Hi Greg,
Thank you for a prompt reply. My intention is to build some euristics for Intrusion detection of embedded based on sequence of syscalls.
I am collecting syscall events and send then with netlink to my monitor.
Since platform may use SELinux or other LSM, I thought the hook of syscall is the only point I can use to catch syscalls.
Is it wrong direction ?
I was googling and reading kernel git logs trying find out the why execve, clone, fork use assembly glue code instead of calling sys_execve like others syscalls.
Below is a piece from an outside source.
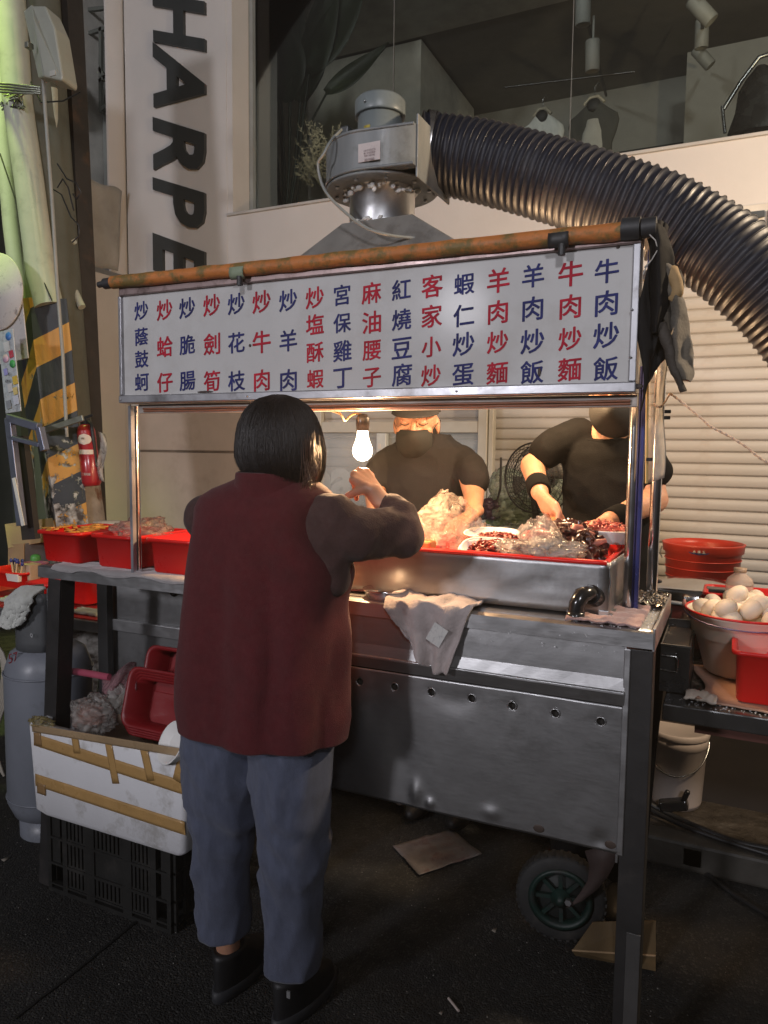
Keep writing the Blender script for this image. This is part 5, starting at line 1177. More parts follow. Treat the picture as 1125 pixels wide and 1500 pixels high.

Can you give me some point where to look?
Regards.
Lev.
07.03.2017, 22:23, "Greg KH" <greg@xxxxxxxxx>:
On Mon, Mar 06, 2017 at 10:18:26AM +0300, Lev Olshvang wrote:
Hello all,
In kernels 3.X up to 4.2 execve(|) system call was for x86_64 architecture the the system call was made through some
magic ( I can't say I understand it ) assembly stub in arch/x86/kernel/entry_64.S
so up to kernel 4.2 it was possble to patch this assembly to install the hook, ex. see
http://stackoverflow.com/questions/8372912/hooking-sys-execve-on-linux-3-x/9672512#9672512
But this hook still can't access in a proper way filename argument, althouth I tried to do it with in the same way as
fs/exec.c does : using kernel's getname() function (which I was need to find through kallsyms_lookup_name()
In kernels 4.2 and up, the arch/x86/kernel/entry_64.S is gone, and I still dont' have a clue what to do to get filename as a char string.
Why do you want to hook a syscall? that's a very complex, and broken,
and ill-advised thing to do. Please don't do that.
What problem are you trying to solve here that led you to think that
putting a syscall hook in is a good solution?